2. Ушедший год принес и никем не предвиденную перемену в общественном климате. От режима отвернулась молодежь. Уличные выступления, прошедшие весной и летом и более или менее отбитые системой, — всего лишь симптомы этого поворота, одного из важнейших за все позднесоветские и постсоветские десятилетия. Симптомы можно временно загнать внутрь, но от этого не меняется суть.

Все общественные перемены, начиная еще с перестроечных, никогда не были у нас делом молодежи. Те, кто в конце восьмидесятых смотрел на политическую озабоченность старших как на курьез, успели стать немолодыми людьми, а их повзрослевшие дети еще в начале десятых годов по-прежнему считали, что лоялизм и конформизм — сама собой разумеющаяся житейская стратегия.

И только в 2017-м все начало меняться буквально на глазах. Это стало сюрпризом не только для начальства, но и для профессиональных исследователей молодежных настроений. Они замечали разнообразные перемены, однако копящееся отторжение от режима просто не фиксировали. Вероятно, их собеседники многими вещами с ними не делились.

Лучше, чем эксперты, зная свой народ, Алексей Навальный и его сторонники поймали этот ветер в свои паруса. Надолго ли удержат, не знаю. Но сам по себе перелом настроений гораздо важнее, чем перечень старающихся вписаться в него фигур и количество участников организуемых ими мероприятий. Неприятие системы новым поколением в любом случае найдет себе выход.

Потеряв в 2017-м молодежь, режим реагирует на это таким же способом, как он отвечал на потерю интеллигенции в 2011-м, и как вообще откликается на любые трудности, будь они моральными, онлайновыми, промышленными или финансовыми, — вакханалией контроля, надзора и учета. Ни малейших попыток осмыслить глубину своего архаизма.

Правда, мысль об омоложении кадров ему по-своему близка, и в прошедшем году проводилась с большой энергией. Но бездумные номенклатурщики нового призыва — так называемые технократы — еще равнодушнее к людям, чем их предшественники. Претендовать на какой-то общественный авторитет они не могут. Не менее важно, что им это еще и строго запрещено.

3. Последний по счету сюрприз 17-го года, казалось бы, не связан с первыми двумя. Но на самом деле образует с ними одно целое.

Столетие революции, которая, при любом к ней отношении, грандиозна хотя бы тем, что основала существующее у нас государство, вообще не было отмечено. Ждали другого. Что режим поднимет то ли контрреволюционную, то ли умильно «примирительную» шумиху. А он просто промолчал.
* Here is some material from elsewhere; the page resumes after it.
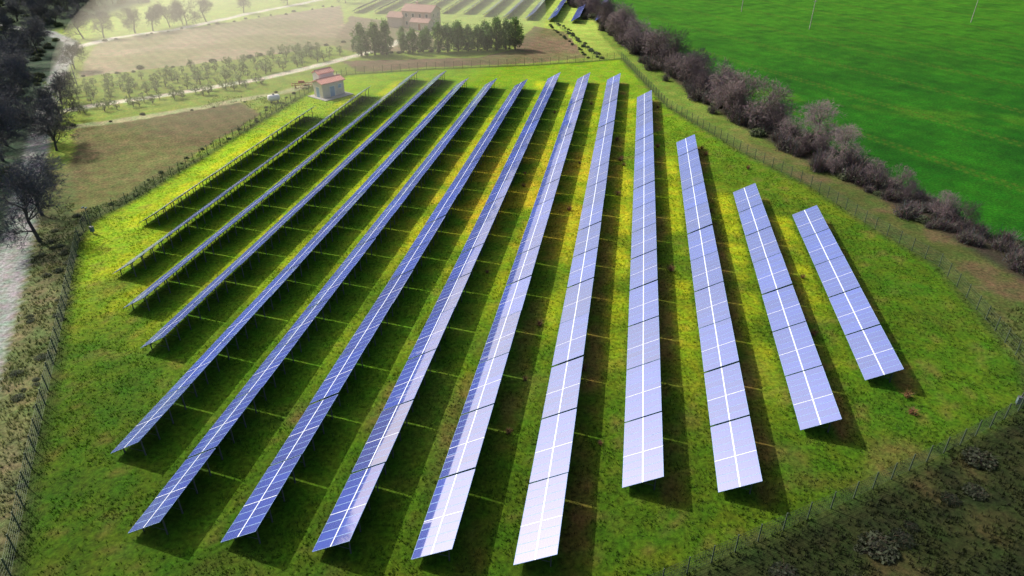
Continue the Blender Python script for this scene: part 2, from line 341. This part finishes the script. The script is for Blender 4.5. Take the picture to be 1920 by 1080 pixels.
def bush(seed,R,H,col,n=420,leaf=None,nl=0,wd=(.012,.028)):
    r=random.Random(seed);m=MB()
    for _ in range(n):
        a=r.uniform(0,6.28);b=Vector((r.gauss(0,R*.3),r.gauss(0,R*.3),0));o=r.uniform(0,1)
        d=Vector((math.cos(a)*o,math.sin(a)*o,r.uniform(.5,1.3))).normalized();L=H*r.uniform(.5,1.15);w=Vector((-d.y,d.x,.1)).normalized()*r.uniform(*wd)
        mid=b+d*L*.6+Vector((r.gauss(0,.1),r.gauss(0,.1),0));t=b+d*L+Vector((r.gauss(0,.25),r.gauss(0,.25),r.uniform(-.1,.2)))
        c=tuple(x*r.uniform(.6,1.4) for x in col);m.face([b-w,b+w,mid+w,mid-w],0,c);m.face([mid-w,mid+w,t],0,c)
        t2=mid+Vector((r.gauss(0,.3),r.gauss(0,.3),r.uniform(.1,.5)));m.face([mid-w,mid+w,t2],0,c)
    for _ in range(nl):
        a=r.uniform(0,6.28);q=R*math.sqrt(r.random());p=Vector((math.cos(a)*q,math.sin(a)*q,r.uniform(.05,.85)*H*(1-.5*(q/R)**2)))
        u=Vector((r.gauss(0,1),r.gauss(0,1),r.gauss(0,1))).normalized();w=u.orthogonal().normalized();s=r.uniform(.10,.24);k=r.uniform(.5,1.4)
        m.face([p-u*s,p+w*s*.6,p+u*s,p-w*s*.6],1,tuple(x*k for x in leaf))
    return m.mesh('bush_mesh',[M_wood,M_leaf])
BT=[bare_tree(s,10) for s in range(5)]
BTp=[bare_tree(20+s,9,.8,(.10,.08,.075),(.155,.12,.13),tw=.016) for s in range(4)]
CON=[leafy(40+s,7.5,2.9,'cone',(.10,.20,.035),80,44,.42,.14,.5) for s in range(4)]
OLV=[leafy(50+s,2.8,1.45,'ball',(.20,.25,.11),24,22,.28,.26) for s in range(3)]
BSH=[bush(60+s,1.6,2.5,(.105,.085,.09),320,(.05,.055,.04),110) for s in range(4)]
GSH=[bush(70+s,1.3,1.3,(.09,.10,.07),200,(.075,.105,.045),300) for s in range(3)]
def along(P,step,jit=0):
    out=[]
    for i in range(len(P)-1):
        a=Vector(P[i]);b=Vector(P[i+1]);L=(b-a).length;n=max(1,int(L/step))
        for k in range(n):
            p=a.lerp(b,(k+random.random()*.8)/n);d=(b-a).normalized();nn=Vector((-d.y,d.x));p=p+nn*random.gauss(0,jit);out.append((p.x,p.y))
    return out
R=random
hp=empty('hedgerow')
for x,y in along(hedge,.7,2.0):
    s=R.uniform(.55,1.25)*(1.1 if y>120 else .95);inst('scrub',R.choice(BSH if R.random()<.8 else GSH),(x,y,0),R.uniform(0,6.28),(s,s,s*R.uniform(.8,1.25)),hp)
for x,y in along(hedge[1:8],4.2,1.4):
    s=R.uniform(.65,1.15);inst('bare_tree',R.choice(BTp),(x,y,0),R.uniform(0,6.28),s)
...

За этим молчанием крылась обоснованная догадка, что любые исходящие от него наставления будут плохо встречены массами, поднимут политическую волну и сделают объектом столкновения мнений государственные основы. А это крайне нежелательно. Режим, бесконечно мусолящий прошлое, не верит в собственную способность его контролировать.

В глазах властей революционный юбилей отличался от прочих проблем лишь тем, что его технически легче было игнорировать, чем банковский кризис или уличные акции.

С этим неверием в себя и одновременно с маниакальным страхом, что без его контроля все обвалится, режим и прожил 2017-й год. Крупных провалов не потерпел, но успехов не добился и добиться не мог. Все преподнесенные им сюрпризы сливаются в один: тащить страну в тупик все тяжелее и неприятнее, однако вот глаза боятся, а руки делают.